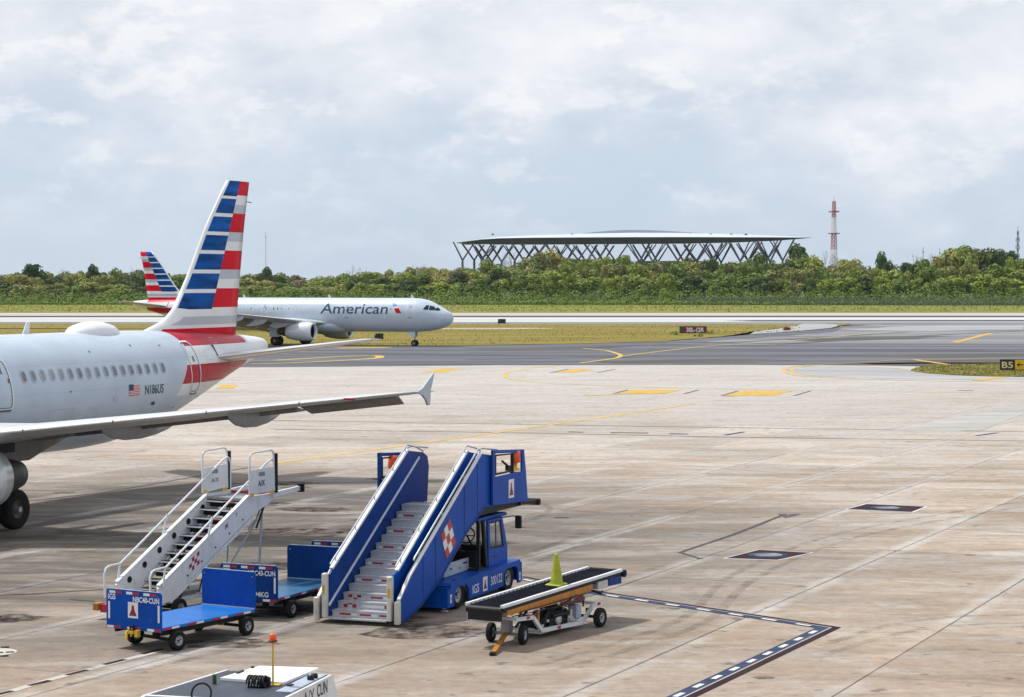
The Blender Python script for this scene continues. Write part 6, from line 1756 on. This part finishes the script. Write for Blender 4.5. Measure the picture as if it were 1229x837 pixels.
def clump_crown(seed, rx, rz, zc, ncl, nleaf, sz, sparse=0.0):
    """leaf mass made of clumps spread through a rounded crown"""
    rnd = random.Random(seed); b = MB(); cl = []
    for i in range(ncl):
        while True:
            q = Vector((rnd.uniform(-1, 1), rnd.uniform(-1, 1), rnd.uniform(-.9, 1)))
            if .35 < q.length < 1: break
        k = 1.0 if q.z > -.2 else .85
        cl.append((Vector((q.x * rx * k, q.y * rx * k, zc + q.z * rz)), rnd.uniform(.30, .56) * rx))
    for c, r in cl:
        for j in range(nleaf):
            d = Vector((rnd.gauss(0, 1), rnd.gauss(0, 1), rnd.gauss(.25, 1))).normalized()
            p = c + Vector((d.x, d.y, d.z * .8)) * r * rnd.uniform(.75, 1.08)
            nrm = (d + Vector((rnd.gauss(0, .22), rnd.gauss(0, .22), rnd.gauss(.10, .22)))).normalized()
            leaf_quad(b, p, nrm, sz, rnd)
    return b, cl

def trunk_mesh(seed, h, cl, r0):
    rnd = random.Random(seed); b = MB()
    p1 = Vector((rnd.uniform(-.3, .3), rnd.uniform(-.3, .3), h * .45)); p2 = Vector((rnd.uniform(-.6, .6), rnd.uniform(-.6, .6), h * .75))
    b.tube([(0, 0, -.3), p1, p2], [r0, r0 * .75, r0 * .45], 6)
    for c, r in cl[:7]: b.tube([p1.lerp(p2, rnd.random()), p1.lerp(c, .6) + Vector((0, 0, .4)), c], [r0 * .4, r0 * .25, r0 * .1], 5)
    return b
VAR = []
for k in range(9):
    h = 11.0
    b, cl = clump_crown(100 + k, 3.7 + .25 * (k % 3), 3.9 + .3 * (k % 2), 7.0, 15 + 2 * (k % 4), 84, .80)
    VAR.append((b, trunk_mesh(200 + k, h, cl, .28)))
BARE = []
for k in range(3):
    rnd = random.Random(60 + k); b = MB()
    def limb(p, d, L, r, dep):
        q = p + d * L; b.tube([p, p.lerp(q, .5) + Vector((rnd.uniform(-.1, .1), rnd.uniform(-.1, .1), 0)) * L, q], [r, r * .8, r * .6], 4, caps=False)
        if dep: 
            for _ in range(3): limb(q, (d + Vector((rnd.gauss(0, .5), rnd.gauss(0, .5), rnd.gauss(.15, .25)))).normalized(), L * rnd.uniform(.6, .8), r * .55, dep - 1)
    limb(Vector((0, 0, 0)), Vector((0, 0, 1)), 4.2, .26, 4)
    BARE.append(b)
mesh_cache = {}
def tree(x, y, h, wid, var, leaf, label, group, name='broadleaf_tree', z0=0.05):
    o = empty(name, (x, y, z0), random.uniform(0, 6.28), label, 'tree', group)
    key = (var, leaf)
    if key not in mesh_cache:
        c = VAR[var][0].build('crown', LEAF[leaf], o); t = VAR[var][1].build('trunk', M['palebark'] if leaf in ('olive', 'brown') else M['bark'], o)
        mesh_cache[key] = (c, t)
    else:
        c = link_copy(mesh_cache[key][0], o); t = link_copy(mesh_cache[key][1], o)
    k = h / 11.2
    for q in (c, t): q.scale = (wid, wid, k)
    return o
PROF = [(-150, 325), (0, 325), (15, 324), (40, 319), (62, 325), (100, 323), (160, 321), (200, 325), (250, 328), (300, 327), (318, 321), (335, 329), (400, 327), (450, 323), (500, 318), (550, 316), (575, 311), (600, 308), (640, 305), (662, 301), (680, 306), (705, 303), (740, 302), (770, 306), (810, 305), (850, 309), (872, 308), (895, 303), (935, 309), (957, 299), (970, 302), (985, 309), (1005, 308), (1050, 312), (1062, 305), (1080, 311), (1130, 308), (1145, 300), (1163, 294), (1182, 299), (1200, 306), (1229, 307), (1400, 308)]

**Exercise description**
Copy out each line exactly, without the pictures.

**Result of the exercise**
The Blender Python script for this scene continues. Write part 6, from line 1756 on. This part finishes the script. Write for Blender 4.5. Measure the picture as if it were 1229x837 pixels.
def clump_crown(seed, rx, rz, zc, ncl, nleaf, sz, sparse=0.0):
    """leaf mass made of clumps spread through a rounded crown"""
    rnd = random.Random(seed); b = MB(); cl = []
    for i in range(ncl):
        while True:
            q = Vector((rnd.uniform(-1, 1), rnd.uniform(-1, 1), rnd.uniform(-.9, 1)))
            if .35 < q.length < 1: break
        k = 1.0 if q.z > -.2 else .85
        cl.append((Vector((q.x * rx * k, q.y * rx * k, zc + q.z * rz)), rnd.uniform(.30, .56) * rx))
    for c, r in cl:
        for j in range(nleaf):
            d = Vector((rnd.gauss(0, 1), rnd.gauss(0, 1), rnd.gauss(.25, 1))).normalized()
            p = c + Vector((d.x, d.y, d.z * .8)) * r * rnd.uniform(.75, 1.08)
            nrm = (d + Vector((rnd.gauss(0, .22), rnd.gauss(0, .22), rnd.gauss(.10, .22)))).normalized()
            leaf_quad(b, p, nrm, sz, rnd)
    return b, cl

def trunk_mesh(seed, h, cl, r0):
    rnd = random.Random(seed); b = MB()
    p1 = Vector((rnd.uniform(-.3, .3), rnd.uniform(-.3, .3), h * .45)); p2 = Vector((rnd.uniform(-.6, .6), rnd.uniform(-.6, .6), h * .75))
    b.tube([(0, 0, -.3), p1, p2], [r0, r0 * .75, r0 * .45], 6)
    for c, r in cl[:7]: b.tube([p1.lerp(p2, rnd.random()), p1.lerp(c, .6) + Vector((0, 0, .4)), c], [r0 * .4, r0 * .25, r0 * .1], 5)
    return b
VAR = []
for k in range(9):
    h = 11.0
    b, cl = clump_crown(100 + k, 3.7 + .25 * (k % 3), 3.9 + .3 * (k % 2), 7.0, 15 + 2 * (k % 4), 84, .80)
    VAR.append((b, trunk_mesh(200 + k, h, cl, .28)))
BARE = []
for k in range(3):
    rnd = random.Random(60 + k); b = MB()
    def limb(p, d, L, r, dep):
        q = p + d * L; b.tube([p, p.lerp(q, .5) + Vector((rnd.uniform(-.1, .1), rnd.uniform(-.1, .1), 0)) * L, q], [r, r * .8, r * .6], 4, caps=False)
        if dep: 
            for _ in range(3): limb(q, (d + Vector((rnd.gauss(0, .5), rnd.gauss(0, .5), rnd.gauss(.15, .25)))).normalized(), L * rnd.uniform(.6, .8), r * .55, dep - 1)
    limb(Vector((0, 0, 0)), Vector((0, 0, 1)), 4.2, .26, 4)
    BARE.append(b)
mesh_cache = {}
def tree(x, y, h, wid, var, leaf, label, group, name='broadleaf_tree', z0=0.05):
    o = empty(name, (x, y, z0), random.uniform(0, 6.28), label, 'tree', group)
    key = (var, leaf)
    if key not in mesh_cache:
        c = VAR[var][0].build('crown', LEAF[leaf], o); t = VAR[var][1].build('trunk', M['palebark'] if leaf in ('olive', 'brown') else M['bark'], o)
        mesh_cache[key] = (c, t)
    else:
        c = link_copy(mesh_cache[key][0], o); t = link_copy(mesh_cache[key][1], o)
    k = h / 11.2
    for q in (c, t): q.scale = (wid, wid, k)
    return o
PROF = [(-150, 325), (0, 325), (15, 324), (40, 319), (62, 325), (100, 323), (160, 321), (200, 325), (250, 328), (300, 327), (318, 321), (335, 329), (400, 327), (450, 323), (500, 318), (550, 316), (575, 311), (600, 308), (640, 305), (662, 301), (680, 306), (705, 303), (740, 302), (770, 306), (810, 305), (850, 309), (872, 308), (895, 303), (935, 309), (957, 299), (970, 302), (985, 309), (1005, 308), (1050, 312), (1062, 305), (1080, 311), (1130, 308), (1145, 300), (1163, 294), (1182, 299), (1200, 306), (1229, 307), (1400, 308)]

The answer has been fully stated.